The language is perfectly evocative and really shows Kerouac/Paradise’s love for his country, for the road, for people. At least to begin with. Because while the narrative starts off full of youthful excitement and wild enthusiasm, with Paradise throwing himself recklessly into every experience, the moments of awareness when a situation isn’t working out add up to produce a Paradise who is a little older and wiser, sadder and careworn, because he actually does care and recognises the value of caring.

“Boys and girls in America have such a sad time together; sophistication demands that they submit to sex immediately without proper preliminary talk. Not courting talk – real straight talk about souls, for life is holy and every moment precious.”

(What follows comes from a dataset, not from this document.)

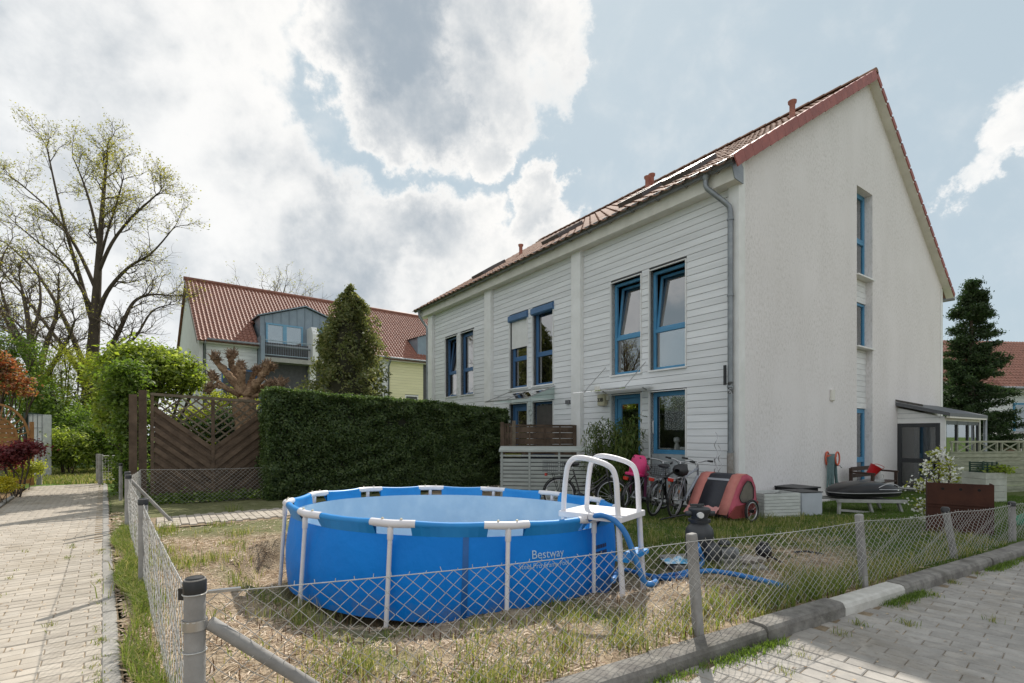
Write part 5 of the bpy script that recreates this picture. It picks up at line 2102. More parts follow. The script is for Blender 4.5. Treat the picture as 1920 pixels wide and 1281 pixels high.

Ah, the girls. I can see how this book might have been shocking in the 1950s. Now, of course, sex and drugs (mostly cannabis) and booze aren’t at all shocking but there is still most definitely bad behaviour in the way the thrill-seekers treat their friends/hosts wherever they go. Most of which is the influence of Dean Moriarty. Dean is a restless trouble-maker who lives life to the full and Sal hero-worships him, even though most of his friends say straight out that they don’t trust Dean, and with good reason. Dean is the start and end of the book but we don’t actually meet him until over 100 pages in.

“I could hear Dean, blissful and blabbering and frantically rocking. Only a guy who’s spent five years in jail can go to such maniacal helpless extremes; beseeching at the portals of the soft source, mad with a completely physical realization of the origins of life-bliss.”

Sal himself, though, I loved as a character. He feels everything so deeply, from the heights of passion to the depths of despair. He wants experience and he certainly gets it, travelling any way he can, sometimes working his way, sometimes living among bums penniless and scrounging or even stealing to get by. He falls in love multiple times but to some extent he just loves life.

There’s an interesting attitude to race in this book. Considering the date I can forgive some of the race language used but I can’t quite figure out how to feel about Sal’s love of coloured people. It sounds like a good thing, and he certainly mixes with them and loves their music (the jazz, of course) and their women; but he seems to see them as exotic underdogs, as if their colour defines them. When he declares a wish to be one of them it’s shockingly naïve, showing no awareness of racism, of struggle, of the fact that while he is choosing to slum it in their company knowing that he has a comfortable home near his beloved New York to return to, most poor people did not choose that life and have to struggle their whole lives, not just for a few days as a new experience.

But I can forgive all that for the sheer joy of the language. You can’t help but fall in love with travel and America when reading this book, even as Sal is falling out of love with both. I marked so many quotes while reading this. I will leave you with a few of them.

“All that old road of the past unreeling dizzily as if the cup of life had been overturned and everything gone mad. My eyes ached in nightmare day.”

“Yang, yang, the kids started to cry. Dense, mothlike eternity brooded in the crazy brown parlor with the sad wallpaper, the pink lamp, the excited faces.”

“That last day in Frisco…the great buzzing and vibrating hum of what is really America’s most excited city – and overhead the pure blue sky and the joy of the foggy sea that always rolls in at night to make everybody hungry for food and further excitement. I hated to leave…With frantic Dean I was rushing through the world without a chance to see it.”

“We turned at a dozen paces, for love is a duel, and looked at each other for the last time.”

First published 1957 by Viking Press.
Reprinted in Penguin Classics 2000.

Source: I think I bought this for myself several years ago.

Challenges: This counts towards the 2013 TBR Pile Challenge.